RECORDED INFORMATION ▸
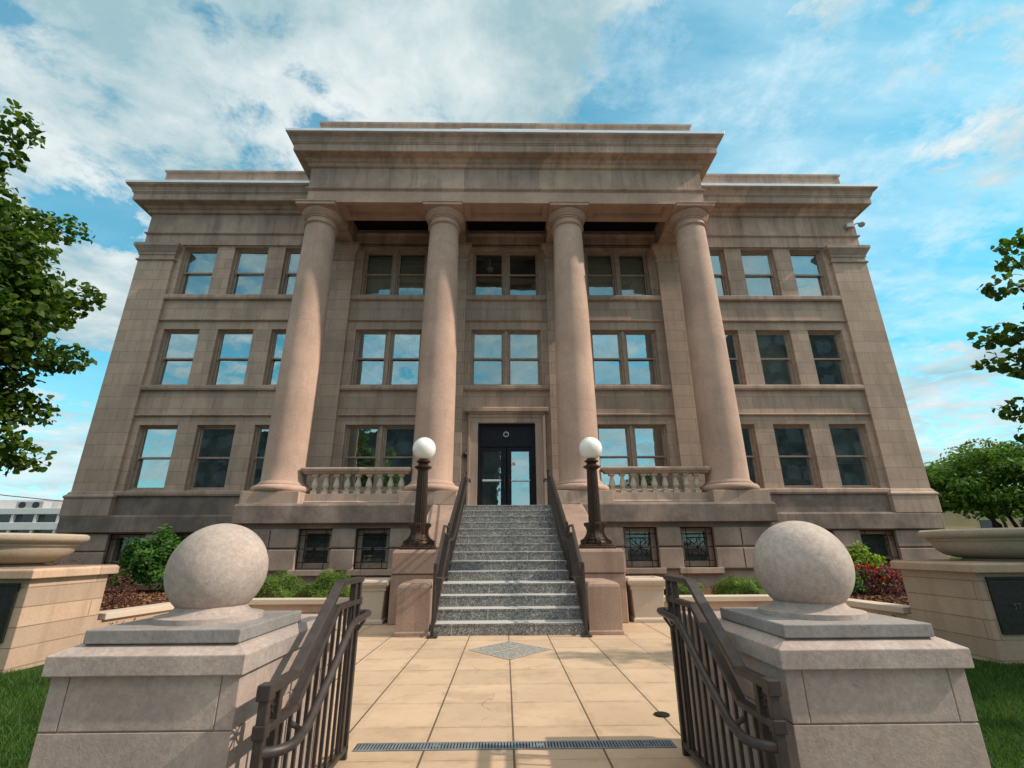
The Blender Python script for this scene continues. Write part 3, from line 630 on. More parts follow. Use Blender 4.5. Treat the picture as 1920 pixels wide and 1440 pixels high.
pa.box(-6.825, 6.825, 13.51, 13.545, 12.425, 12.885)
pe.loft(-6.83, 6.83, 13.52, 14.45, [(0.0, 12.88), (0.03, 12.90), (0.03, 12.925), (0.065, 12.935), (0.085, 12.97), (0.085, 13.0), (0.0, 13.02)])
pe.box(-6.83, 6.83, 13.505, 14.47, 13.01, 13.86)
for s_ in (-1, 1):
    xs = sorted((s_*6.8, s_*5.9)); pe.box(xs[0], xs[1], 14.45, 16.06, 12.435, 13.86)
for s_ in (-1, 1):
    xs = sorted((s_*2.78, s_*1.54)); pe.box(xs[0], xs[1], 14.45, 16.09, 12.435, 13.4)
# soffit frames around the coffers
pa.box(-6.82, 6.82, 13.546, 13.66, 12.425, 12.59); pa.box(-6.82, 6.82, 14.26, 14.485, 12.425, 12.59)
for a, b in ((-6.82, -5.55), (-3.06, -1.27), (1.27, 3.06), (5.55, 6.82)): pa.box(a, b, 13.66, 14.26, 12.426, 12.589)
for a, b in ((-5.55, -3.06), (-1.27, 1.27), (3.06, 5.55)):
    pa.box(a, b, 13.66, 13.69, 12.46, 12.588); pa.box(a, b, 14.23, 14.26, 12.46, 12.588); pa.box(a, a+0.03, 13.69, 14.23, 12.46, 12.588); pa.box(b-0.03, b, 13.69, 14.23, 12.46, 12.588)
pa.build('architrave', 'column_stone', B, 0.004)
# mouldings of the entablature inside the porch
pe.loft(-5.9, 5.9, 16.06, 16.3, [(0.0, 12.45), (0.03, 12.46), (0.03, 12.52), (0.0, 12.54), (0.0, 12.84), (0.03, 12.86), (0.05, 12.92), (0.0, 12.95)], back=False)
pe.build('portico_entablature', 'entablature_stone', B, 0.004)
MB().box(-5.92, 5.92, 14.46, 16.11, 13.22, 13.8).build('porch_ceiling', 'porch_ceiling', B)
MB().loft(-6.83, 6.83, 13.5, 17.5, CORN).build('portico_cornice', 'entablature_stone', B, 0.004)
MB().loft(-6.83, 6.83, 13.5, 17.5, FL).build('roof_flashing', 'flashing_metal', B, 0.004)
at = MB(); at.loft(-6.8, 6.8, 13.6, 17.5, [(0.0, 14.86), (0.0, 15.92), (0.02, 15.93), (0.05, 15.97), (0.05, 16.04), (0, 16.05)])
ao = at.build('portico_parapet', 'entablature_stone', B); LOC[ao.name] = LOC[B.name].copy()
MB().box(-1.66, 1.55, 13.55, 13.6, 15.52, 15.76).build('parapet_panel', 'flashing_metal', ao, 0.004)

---

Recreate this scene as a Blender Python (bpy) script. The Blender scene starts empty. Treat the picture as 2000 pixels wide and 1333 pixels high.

EXERCISE DIRECTIONS ▸
Extract the lines from the line with "13.8).build('porch_ceiling', 'porch_ceiling', B)" through the line with "15.76).build('parapet_panel', 'flashing_metal', ao, 0.004)". Keep both of those lines, copy everything exactly, and add nothing.

FINAL ANSWER ▸
MB().box(-5.92, 5.92, 14.46, 16.11, 13.22, 13.8).build('porch_ceiling', 'porch_ceiling', B)
MB().loft(-6.83, 6.83, 13.5, 17.5, CORN).build('portico_cornice', 'entablature_stone', B, 0.004)
MB().loft(-6.83, 6.83, 13.5, 17.5, FL).build('roof_flashing', 'flashing_metal', B, 0.004)
at = MB(); at.loft(-6.8, 6.8, 13.6, 17.5, [(0.0, 14.86), (0.0, 15.92), (0.02, 15.93), (0.05, 15.97), (0.05, 16.04), (0, 16.05)])
ao = at.build('portico_parapet', 'entablature_stone', B); LOC[ao.name] = LOC[B.name].copy()
MB().box(-1.66, 1.55, 13.55, 13.6, 15.52, 15.76).build('parapet_panel', 'flashing_metal', ao, 0.004)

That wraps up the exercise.